_TASK OBJECTIVE_
Will you quote precisely the lines that run from the top of the material below to the line containing "W.node_tree.nodes['Background'].inputs[1].default_value = 1.0", both ends included?

_DATA_
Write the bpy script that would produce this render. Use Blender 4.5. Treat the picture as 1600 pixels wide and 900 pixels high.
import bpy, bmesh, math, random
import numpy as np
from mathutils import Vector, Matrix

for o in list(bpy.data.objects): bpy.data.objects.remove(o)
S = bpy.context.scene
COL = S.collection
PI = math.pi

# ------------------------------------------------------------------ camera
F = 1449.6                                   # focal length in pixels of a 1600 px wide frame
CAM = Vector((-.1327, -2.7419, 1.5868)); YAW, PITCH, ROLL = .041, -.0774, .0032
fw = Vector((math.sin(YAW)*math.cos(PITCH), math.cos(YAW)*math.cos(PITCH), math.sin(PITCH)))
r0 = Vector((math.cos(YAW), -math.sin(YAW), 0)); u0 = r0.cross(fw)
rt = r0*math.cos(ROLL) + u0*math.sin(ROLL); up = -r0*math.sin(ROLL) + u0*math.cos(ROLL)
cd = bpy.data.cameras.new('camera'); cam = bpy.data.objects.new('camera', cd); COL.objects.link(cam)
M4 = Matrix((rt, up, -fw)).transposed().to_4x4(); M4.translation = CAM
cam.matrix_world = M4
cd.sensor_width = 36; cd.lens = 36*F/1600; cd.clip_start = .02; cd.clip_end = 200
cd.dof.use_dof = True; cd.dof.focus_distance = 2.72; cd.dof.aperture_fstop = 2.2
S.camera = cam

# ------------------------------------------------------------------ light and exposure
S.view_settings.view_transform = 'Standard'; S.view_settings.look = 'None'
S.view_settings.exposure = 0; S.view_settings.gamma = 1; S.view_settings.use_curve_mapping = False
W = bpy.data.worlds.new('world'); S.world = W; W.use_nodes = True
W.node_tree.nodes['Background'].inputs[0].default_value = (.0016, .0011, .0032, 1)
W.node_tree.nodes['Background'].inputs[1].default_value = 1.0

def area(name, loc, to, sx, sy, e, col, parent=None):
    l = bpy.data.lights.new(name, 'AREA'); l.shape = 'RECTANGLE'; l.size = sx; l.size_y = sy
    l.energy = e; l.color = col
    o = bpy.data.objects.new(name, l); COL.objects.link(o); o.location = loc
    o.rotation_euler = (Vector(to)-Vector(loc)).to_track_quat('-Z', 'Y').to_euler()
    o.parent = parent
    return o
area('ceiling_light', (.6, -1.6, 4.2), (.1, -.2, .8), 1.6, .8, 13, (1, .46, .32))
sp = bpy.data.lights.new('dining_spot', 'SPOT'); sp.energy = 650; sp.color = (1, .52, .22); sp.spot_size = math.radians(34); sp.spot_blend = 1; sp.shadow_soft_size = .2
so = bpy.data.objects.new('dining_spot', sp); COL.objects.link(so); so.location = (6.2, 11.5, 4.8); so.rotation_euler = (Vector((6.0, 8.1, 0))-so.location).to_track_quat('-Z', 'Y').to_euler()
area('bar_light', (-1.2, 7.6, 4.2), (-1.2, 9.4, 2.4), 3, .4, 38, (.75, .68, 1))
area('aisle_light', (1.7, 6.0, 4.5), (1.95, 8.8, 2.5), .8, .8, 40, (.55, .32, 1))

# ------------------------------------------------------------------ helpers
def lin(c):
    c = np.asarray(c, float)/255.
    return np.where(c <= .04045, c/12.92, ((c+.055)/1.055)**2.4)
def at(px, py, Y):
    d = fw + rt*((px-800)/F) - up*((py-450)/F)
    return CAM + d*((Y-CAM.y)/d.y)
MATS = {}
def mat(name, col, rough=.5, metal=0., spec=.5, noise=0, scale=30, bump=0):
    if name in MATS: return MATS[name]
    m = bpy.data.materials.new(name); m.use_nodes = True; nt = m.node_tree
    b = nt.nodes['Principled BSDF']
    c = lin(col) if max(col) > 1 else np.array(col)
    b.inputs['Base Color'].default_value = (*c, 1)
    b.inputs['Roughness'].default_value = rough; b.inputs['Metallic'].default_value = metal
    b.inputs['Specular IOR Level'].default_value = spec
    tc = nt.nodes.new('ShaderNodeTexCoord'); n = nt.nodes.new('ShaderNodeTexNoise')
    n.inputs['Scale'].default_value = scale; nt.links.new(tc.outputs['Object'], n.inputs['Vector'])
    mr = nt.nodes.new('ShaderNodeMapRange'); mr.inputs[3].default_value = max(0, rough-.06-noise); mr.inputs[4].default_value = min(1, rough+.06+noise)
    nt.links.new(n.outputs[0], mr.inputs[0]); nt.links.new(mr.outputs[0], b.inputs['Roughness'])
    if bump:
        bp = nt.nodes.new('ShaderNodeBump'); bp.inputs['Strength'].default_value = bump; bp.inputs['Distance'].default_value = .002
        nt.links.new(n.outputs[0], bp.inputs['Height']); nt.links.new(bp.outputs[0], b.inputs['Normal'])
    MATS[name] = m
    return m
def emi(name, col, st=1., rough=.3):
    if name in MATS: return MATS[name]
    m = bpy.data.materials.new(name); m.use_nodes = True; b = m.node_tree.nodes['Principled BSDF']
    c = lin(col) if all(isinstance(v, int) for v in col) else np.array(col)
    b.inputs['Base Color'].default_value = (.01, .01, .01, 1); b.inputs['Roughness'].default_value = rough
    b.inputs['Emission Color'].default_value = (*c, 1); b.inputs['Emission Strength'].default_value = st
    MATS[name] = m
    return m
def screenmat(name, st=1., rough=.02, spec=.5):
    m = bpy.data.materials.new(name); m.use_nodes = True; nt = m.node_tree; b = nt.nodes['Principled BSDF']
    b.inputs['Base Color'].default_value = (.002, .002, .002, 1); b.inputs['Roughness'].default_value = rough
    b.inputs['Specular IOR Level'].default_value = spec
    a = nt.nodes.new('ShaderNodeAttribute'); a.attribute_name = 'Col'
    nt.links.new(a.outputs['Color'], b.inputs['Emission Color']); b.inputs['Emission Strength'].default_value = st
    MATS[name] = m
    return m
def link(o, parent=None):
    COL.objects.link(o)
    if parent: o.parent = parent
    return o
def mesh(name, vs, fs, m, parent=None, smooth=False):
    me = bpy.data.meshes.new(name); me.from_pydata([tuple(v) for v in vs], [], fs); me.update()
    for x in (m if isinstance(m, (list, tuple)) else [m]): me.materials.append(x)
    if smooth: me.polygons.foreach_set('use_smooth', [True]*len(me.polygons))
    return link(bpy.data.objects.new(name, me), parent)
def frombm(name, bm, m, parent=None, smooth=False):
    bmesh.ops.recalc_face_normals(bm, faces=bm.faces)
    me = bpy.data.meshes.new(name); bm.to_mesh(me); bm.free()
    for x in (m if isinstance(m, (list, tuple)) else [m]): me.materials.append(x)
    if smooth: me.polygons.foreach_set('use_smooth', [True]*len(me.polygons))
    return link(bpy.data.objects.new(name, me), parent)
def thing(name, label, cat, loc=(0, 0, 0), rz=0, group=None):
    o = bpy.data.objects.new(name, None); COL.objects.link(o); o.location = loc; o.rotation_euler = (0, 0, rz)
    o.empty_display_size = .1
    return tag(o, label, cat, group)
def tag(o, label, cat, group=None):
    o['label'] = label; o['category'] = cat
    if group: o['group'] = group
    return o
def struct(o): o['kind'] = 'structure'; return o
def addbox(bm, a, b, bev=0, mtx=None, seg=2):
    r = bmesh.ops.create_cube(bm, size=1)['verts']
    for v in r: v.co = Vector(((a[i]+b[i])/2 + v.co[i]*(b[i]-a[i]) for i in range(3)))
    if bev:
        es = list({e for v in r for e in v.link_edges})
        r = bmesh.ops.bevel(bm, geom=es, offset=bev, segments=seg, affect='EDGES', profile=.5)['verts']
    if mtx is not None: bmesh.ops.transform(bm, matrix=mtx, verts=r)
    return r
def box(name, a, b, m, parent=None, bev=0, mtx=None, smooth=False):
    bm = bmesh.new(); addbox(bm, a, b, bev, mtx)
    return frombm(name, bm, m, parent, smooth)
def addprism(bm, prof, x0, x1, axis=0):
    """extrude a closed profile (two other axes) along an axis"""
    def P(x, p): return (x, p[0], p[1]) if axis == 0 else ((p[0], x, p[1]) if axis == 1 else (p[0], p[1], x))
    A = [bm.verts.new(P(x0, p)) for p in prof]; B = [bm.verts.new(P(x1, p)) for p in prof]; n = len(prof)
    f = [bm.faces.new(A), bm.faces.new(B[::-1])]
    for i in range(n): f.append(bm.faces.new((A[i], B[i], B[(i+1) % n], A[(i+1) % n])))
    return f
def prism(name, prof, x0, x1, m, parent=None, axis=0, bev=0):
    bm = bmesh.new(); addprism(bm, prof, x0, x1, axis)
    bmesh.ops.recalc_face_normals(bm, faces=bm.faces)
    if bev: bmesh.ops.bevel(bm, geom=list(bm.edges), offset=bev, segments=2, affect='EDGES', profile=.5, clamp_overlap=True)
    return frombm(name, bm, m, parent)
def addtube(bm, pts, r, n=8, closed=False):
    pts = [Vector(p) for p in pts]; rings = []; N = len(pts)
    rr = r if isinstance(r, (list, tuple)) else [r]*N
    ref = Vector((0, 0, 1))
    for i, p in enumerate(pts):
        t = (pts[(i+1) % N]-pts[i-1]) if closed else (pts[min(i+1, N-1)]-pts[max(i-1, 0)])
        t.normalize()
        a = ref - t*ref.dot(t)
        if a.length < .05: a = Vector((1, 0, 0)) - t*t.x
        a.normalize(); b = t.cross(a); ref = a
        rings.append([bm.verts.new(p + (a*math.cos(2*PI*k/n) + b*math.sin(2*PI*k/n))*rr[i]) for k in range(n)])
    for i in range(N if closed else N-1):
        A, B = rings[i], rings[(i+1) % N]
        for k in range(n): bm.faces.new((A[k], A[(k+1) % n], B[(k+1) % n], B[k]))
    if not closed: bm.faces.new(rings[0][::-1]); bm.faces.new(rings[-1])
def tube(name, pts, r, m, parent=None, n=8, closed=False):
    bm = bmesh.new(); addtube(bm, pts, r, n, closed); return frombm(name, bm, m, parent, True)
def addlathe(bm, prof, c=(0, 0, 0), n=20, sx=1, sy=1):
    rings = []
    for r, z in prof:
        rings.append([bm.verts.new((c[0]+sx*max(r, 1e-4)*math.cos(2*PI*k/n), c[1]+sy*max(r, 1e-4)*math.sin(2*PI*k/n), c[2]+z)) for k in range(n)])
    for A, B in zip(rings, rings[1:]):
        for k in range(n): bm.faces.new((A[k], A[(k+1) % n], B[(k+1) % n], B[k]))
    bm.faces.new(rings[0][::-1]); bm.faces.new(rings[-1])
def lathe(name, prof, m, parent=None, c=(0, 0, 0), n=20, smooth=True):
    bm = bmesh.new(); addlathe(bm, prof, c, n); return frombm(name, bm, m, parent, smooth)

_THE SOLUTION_
Write the bpy script that would produce this render. Use Blender 4.5. Treat the picture as 1600 pixels wide and 900 pixels high.
import bpy, bmesh, math, random
import numpy as np
from mathutils import Vector, Matrix

for o in list(bpy.data.objects): bpy.data.objects.remove(o)
S = bpy.context.scene
COL = S.collection
PI = math.pi

# ------------------------------------------------------------------ camera
F = 1449.6                                   # focal length in pixels of a 1600 px wide frame
CAM = Vector((-.1327, -2.7419, 1.5868)); YAW, PITCH, ROLL = .041, -.0774, .0032
fw = Vector((math.sin(YAW)*math.cos(PITCH), math.cos(YAW)*math.cos(PITCH), math.sin(PITCH)))
r0 = Vector((math.cos(YAW), -math.sin(YAW), 0)); u0 = r0.cross(fw)
rt = r0*math.cos(ROLL) + u0*math.sin(ROLL); up = -r0*math.sin(ROLL) + u0*math.cos(ROLL)
cd = bpy.data.cameras.new('camera'); cam = bpy.data.objects.new('camera', cd); COL.objects.link(cam)
M4 = Matrix((rt, up, -fw)).transposed().to_4x4(); M4.translation = CAM
cam.matrix_world = M4
cd.sensor_width = 36; cd.lens = 36*F/1600; cd.clip_start = .02; cd.clip_end = 200
cd.dof.use_dof = True; cd.dof.focus_distance = 2.72; cd.dof.aperture_fstop = 2.2
S.camera = cam

# ------------------------------------------------------------------ light and exposure
S.view_settings.view_transform = 'Standard'; S.view_settings.look = 'None'
S.view_settings.exposure = 0; S.view_settings.gamma = 1; S.view_settings.use_curve_mapping = False
W = bpy.data.worlds.new('world'); S.world = W; W.use_nodes = True
W.node_tree.nodes['Background'].inputs[0].default_value = (.0016, .0011, .0032, 1)
W.node_tree.nodes['Background'].inputs[1].default_value = 1.0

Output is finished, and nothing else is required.